At one end, Whitehead used the leftover soil from construction to create a mound to view the train yard, which accidentally became a solar observatory. “The community was very interested that we honor the rail heritage but there’s not really room for a rail car because the project is so skinny. So we thought we have live trains at the end, let’s just celebrate those instead,” Whitehead says. She called up Adler Planetarium Astronomer Larry Ciupik to see the possibility of implementing a lunar viewing device. “Once we started drawing that, we realized the angle of it was perfect for what you need to observe the equinox and the solstices.”

Whitehead inverted the mound at the other end, digging into the dirt to build a sunken plaza skate park with verts along the ends. The multiuse space is meant to house a market or serve as a performance space when not being used for ollies or tailwhips.

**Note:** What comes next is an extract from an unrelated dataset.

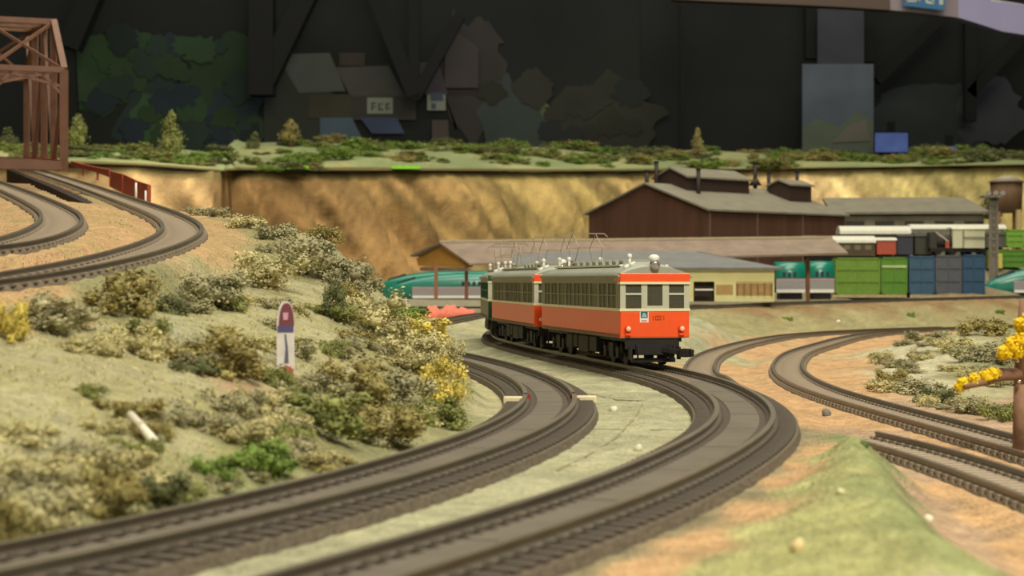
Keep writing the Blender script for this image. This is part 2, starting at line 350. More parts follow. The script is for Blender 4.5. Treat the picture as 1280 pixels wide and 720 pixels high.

More than 450 serviceberry trees will track climate change over the years. Photo courtesy The Trust for Public Land

But her third piece, the one that runs along the trail, is truly the ambitious one. Inspired by Japan’s 1,200-year-old blossom festival, Whitehead worked with Chicago Wilderness, the USA National Phenology Network and DePaul University Environmental Science and Studies Professor Liam Heneghan to plant 453 serviceberry trees from one end of the trail to the other. Each tree has a scannable tag to measure their phenology — how their blooming cycles change over the seasons — and visitors will be able to compare on their phones how the lake effect alters when the trees flower from one end of the trail to the other, and how the flowering changes year-to-year. Consider it the canary in the coalmine for Chicago’s environment. “We kept calling the project an ‘environmental sentinel.’”

The three pieces may seem disparate, but to Whitehead, everything is in service of connection. “One of the things we say about the whole project is that it needs to be a connector,” she says. “Connecting neighborhoods, connecting dots, connecting people, connecting artists, connecting content performers, connecting to the natural rhythms of the climates, to the solar system — it’s a connector.”